Conditional mutual information: A generalization of causal inference in quantum systems
Anupam Ghosh
TL;DR
This work extends causal inference into the quantum domain by defining an asymmetric quantum conditional mutual information (QCMI) as a directional causal index that incorporates quantum interventions. It shows that, unlike the symmetric quantum mutual information, the asymmetric QCMI can reveal causal directionality from an intervention site to a distant target conditioned on intermediate spins, and it recovers the classical CCMI in the appropriate diagonal limit. The authors apply this framework to spin-chain dynamics, revealing finite-speed propagation of causal influence and establishing an operational arrival time and an effective propagation velocity that respect the Lieb–Robinson bound.

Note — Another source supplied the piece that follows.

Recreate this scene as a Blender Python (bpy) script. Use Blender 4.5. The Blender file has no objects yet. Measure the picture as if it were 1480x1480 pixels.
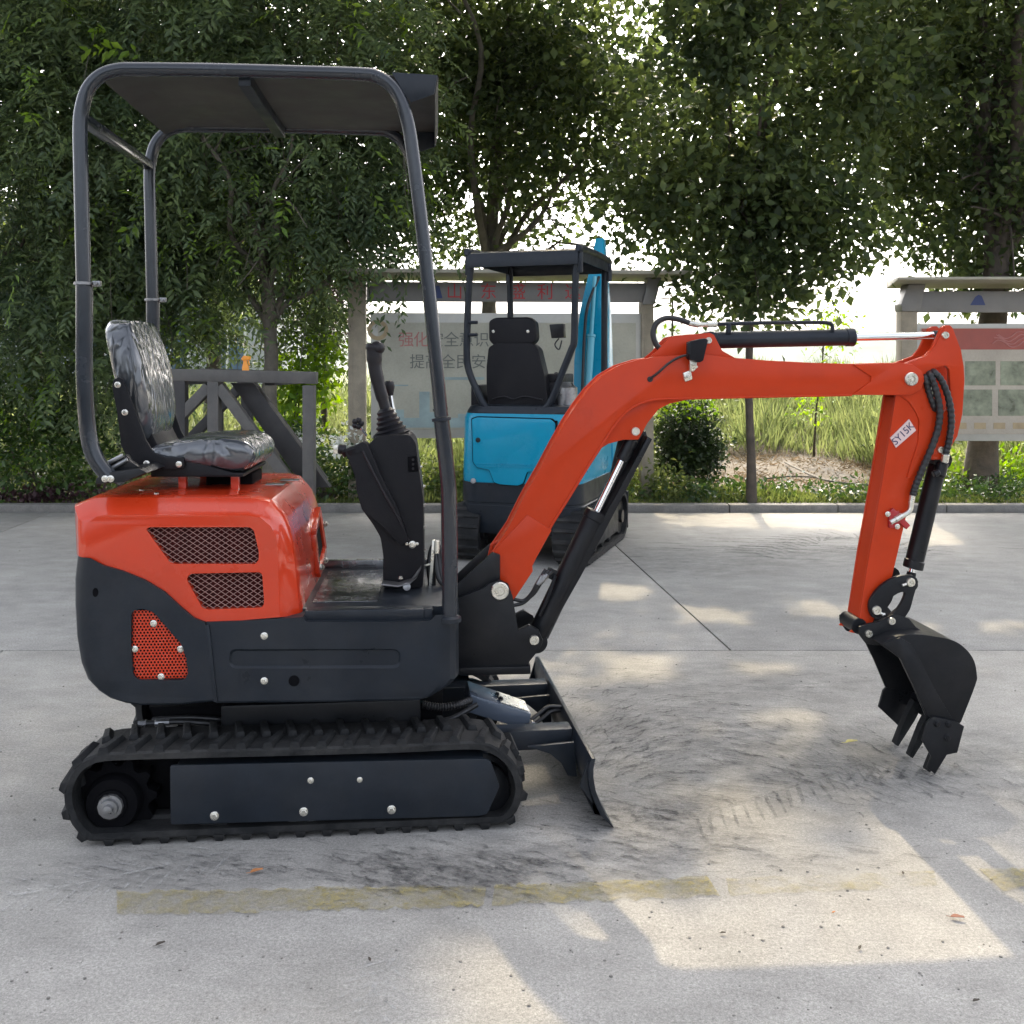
import bpy, bmesh, math, random
import numpy as np
from mathutils import Vector, Matrix
from mathutils.geometry import tessellate_polygon

random.seed(7)
RNG = np.random.default_rng(11)
C = bpy.context.scene.collection
SC = bpy.context.scene
R = math.radians

# ---------------------------------------------------------------- camera
FPX, HY, CZ = 1480.0, 530.0, 1.337          # focal length and horizon row in photo pixels, eye height in metres
cam_d = bpy.data.cameras.new('camera')
cam = bpy.data.objects.new('camera', cam_d)
C.objects.link(cam)
cam.location = (0, 0, CZ)
cam.rotation_euler = (R(90), 0, 0)
cam_d.sensor_width = 36
cam_d.lens = 36
cam_d.shift_y = -(740 - HY) / 1480
cam_d.clip_start = 0.05
cam_d.clip_end = 4000
SC.camera = cam

# ---------------------------------------------------------------- sky, sun, exposure
SUN_EL, SUN_AZ = R(44.5), R(6.9)                # behind the trees, a little to the right
world = bpy.data.worlds.new('World')
SC.world = world
world.use_nodes = True
nt = world.node_tree
nt.nodes.clear()
sky = nt.nodes.new('ShaderNodeTexSky')
sky.sky_type = 'NISHITA'
sky.sun_disc = False
sky.sun_elevation = SUN_EL
sky.sun_rotation = SUN_AZ
sky.altitude = 50
sky.air_density = 0.7
sky.dust_density = 7.0
sky.ozone_density = 0.6
bg = nt.nodes.new('ShaderNodeBackground')
bg.inputs[1].default_value = 0.15
wo = nt.nodes.new('ShaderNodeOutputWorld')
whiten = nt.nodes.new('ShaderNodeHueSaturation')   # thin summer haze: a paler, less blue sky all over
whiten.inputs['Saturation'].default_value = 0.46
nt.links.new(sky.outputs[0], whiten.inputs['Color'])
nt.links.new(whiten.outputs[0], bg.inputs[0])
nt.links.new(bg.outputs[0], wo.inputs[0])
sun_d = bpy.data.lights.new('sun', 'SUN')
sun_d.energy = 2.0
sun_d.angle = R(0.8)
sun_d.color = (0.45, 0.375, 0.25)      # a hazy sun filtered by thin cloud
sun = bpy.data.objects.new('sun', sun_d)
C.objects.link(sun)
SUNV = Vector((math.sin(SUN_AZ) * math.cos(SUN_EL), math.cos(SUN_AZ) * math.cos(SUN_EL), math.sin(SUN_EL)))
sun.rotation_euler = SUNV.to_track_quat('Z', 'Y').to_euler()
sun.location = SUNV * 30
SC.view_settings.view_transform = 'Standard'
SC.view_settings.look = 'None'
SC.view_settings.gamma = 1
SC.view_settings.use_curve_mapping = False
SC.view_settings.exposure = 2.3
SC.cycles.max_bounces = 8
SC.cycles.transparent_max_bounces = 12

# ---------------------------------------------------------------- materials
def nn(t, kind, **kw):
    n = t.nodes.new(kind)
    for k, v in kw.items():
        setattr(n, k, v)
    return n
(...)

They illustrate the approach with GHZ-like states and explicit Ising and XX-chain models, connecting the measured propagation speeds to both group velocities and LR bounds. Overall, the paper provides a rigorous foundation for quantum causality and demonstrates its applicability to quantum many-body systems, with potential implications for quantum simulation and communication.
Abstract
The concept of causality is fundamental to numerous scientific explanations; however, its extension to the quantum regime has yet to be rigorously explored. This letter introduces the development of a quantum causal index, a novel extension of the classical causal inference framework, tailored to learn the causal relationships inherent in quantum systems. Our study focuses on the asymmetric quantum conditional mutual information (QCMI), incorporating the von Neumann entropy, as a directional metric of causal influence in quantum many-body systems. We analyze spin chains using the QCMI, implementing a projective measurement on one site as the intervention and monitoring its effect on a distant site conditioned on intermediate spins. Additionally, we study the effective causal propagation velocity, which is the speed at which QCMI becomes significant at distant sites. These findings indicate the presence of finite-speed propagation of causal influence, along with the emergence of coherent oscillations.